§ WHAT THE EXERCISE ASKS
Copy out each line of the material below with no changes.

§ DATASET EXTRACT

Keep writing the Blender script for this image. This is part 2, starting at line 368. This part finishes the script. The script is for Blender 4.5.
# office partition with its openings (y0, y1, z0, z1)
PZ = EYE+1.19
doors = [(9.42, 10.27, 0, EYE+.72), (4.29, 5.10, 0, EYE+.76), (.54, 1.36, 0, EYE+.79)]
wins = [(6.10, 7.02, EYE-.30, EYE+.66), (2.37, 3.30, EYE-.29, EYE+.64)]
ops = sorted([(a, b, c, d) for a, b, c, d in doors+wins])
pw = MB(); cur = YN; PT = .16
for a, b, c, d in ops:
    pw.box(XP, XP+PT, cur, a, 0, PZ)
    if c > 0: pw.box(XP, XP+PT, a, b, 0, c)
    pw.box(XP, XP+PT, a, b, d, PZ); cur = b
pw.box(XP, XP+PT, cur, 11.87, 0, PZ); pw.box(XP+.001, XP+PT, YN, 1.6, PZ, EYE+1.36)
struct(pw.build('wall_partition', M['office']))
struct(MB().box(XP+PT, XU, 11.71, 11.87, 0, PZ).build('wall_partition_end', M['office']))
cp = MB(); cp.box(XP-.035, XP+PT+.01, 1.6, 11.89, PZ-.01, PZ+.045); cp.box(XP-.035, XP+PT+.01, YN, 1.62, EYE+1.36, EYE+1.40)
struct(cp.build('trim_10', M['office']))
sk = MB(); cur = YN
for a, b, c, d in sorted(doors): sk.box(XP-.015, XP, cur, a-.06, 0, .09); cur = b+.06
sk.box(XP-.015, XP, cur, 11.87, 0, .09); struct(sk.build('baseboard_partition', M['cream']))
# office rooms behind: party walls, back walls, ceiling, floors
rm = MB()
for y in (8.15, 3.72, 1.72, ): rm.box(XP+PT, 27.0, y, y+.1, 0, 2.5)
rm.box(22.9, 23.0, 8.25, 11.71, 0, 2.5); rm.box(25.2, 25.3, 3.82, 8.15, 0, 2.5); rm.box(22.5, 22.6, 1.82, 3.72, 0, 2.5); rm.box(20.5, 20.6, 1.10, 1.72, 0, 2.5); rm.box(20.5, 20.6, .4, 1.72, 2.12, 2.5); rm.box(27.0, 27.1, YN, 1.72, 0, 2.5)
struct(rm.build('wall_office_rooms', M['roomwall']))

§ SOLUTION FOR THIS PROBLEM
Keep writing the Blender script for this image. This is part 2, starting at line 368. This part finishes the script. The script is for Blender 4.5.
# office partition with its openings (y0, y1, z0, z1)
PZ = EYE+1.19
doors = [(9.42, 10.27, 0, EYE+.72), (4.29, 5.10, 0, EYE+.76), (.54, 1.36, 0, EYE+.79)]
wins = [(6.10, 7.02, EYE-.30, EYE+.66), (2.37, 3.30, EYE-.29, EYE+.64)]
ops = sorted([(a, b, c, d) for a, b, c, d in doors+wins])
pw = MB(); cur = YN; PT = .16
for a, b, c, d in ops:
    pw.box(XP, XP+PT, cur, a, 0, PZ)
    if c > 0: pw.box(XP, XP+PT, a, b, 0, c)
    pw.box(XP, XP+PT, a, b, d, PZ); cur = b
pw.box(XP, XP+PT, cur, 11.87, 0, PZ); pw.box(XP+.001, XP+PT, YN, 1.6, PZ, EYE+1.36)
struct(pw.build('wall_partition', M['office']))
struct(MB().box(XP+PT, XU, 11.71, 11.87, 0, PZ).build('wall_partition_end', M['office']))
cp = MB(); cp.box(XP-.035, XP+PT+.01, 1.6, 11.89, PZ-.01, PZ+.045); cp.box(XP-.035, XP+PT+.01, YN, 1.62, EYE+1.36, EYE+1.40)
struct(cp.build('trim_10', M['office']))
sk = MB(); cur = YN
for a, b, c, d in sorted(doors): sk.box(XP-.015, XP, cur, a-.06, 0, .09); cur = b+.06
sk.box(XP-.015, XP, cur, 11.87, 0, .09); struct(sk.build('baseboard_partition', M['cream']))
# office rooms behind: party walls, back walls, ceiling, floors
rm = MB()
for y in (8.15, 3.72, 1.72, ): rm.box(XP+PT, 27.0, y, y+.1, 0, 2.5)
rm.box(22.9, 23.0, 8.25, 11.71, 0, 2.5); rm.box(25.2, 25.3, 3.82, 8.15, 0, 2.5); rm.box(22.5, 22.6, 1.82, 3.72, 0, 2.5); rm.box(20.5, 20.6, 1.10, 1.72, 0, 2.5); rm.box(20.5, 20.6, .4, 1.72, 2.12, 2.5); rm.box(27.0, 27.1, YN, 1.72, 0, 2.5)
struct(rm.build('wall_office_rooms', M['roomwall']))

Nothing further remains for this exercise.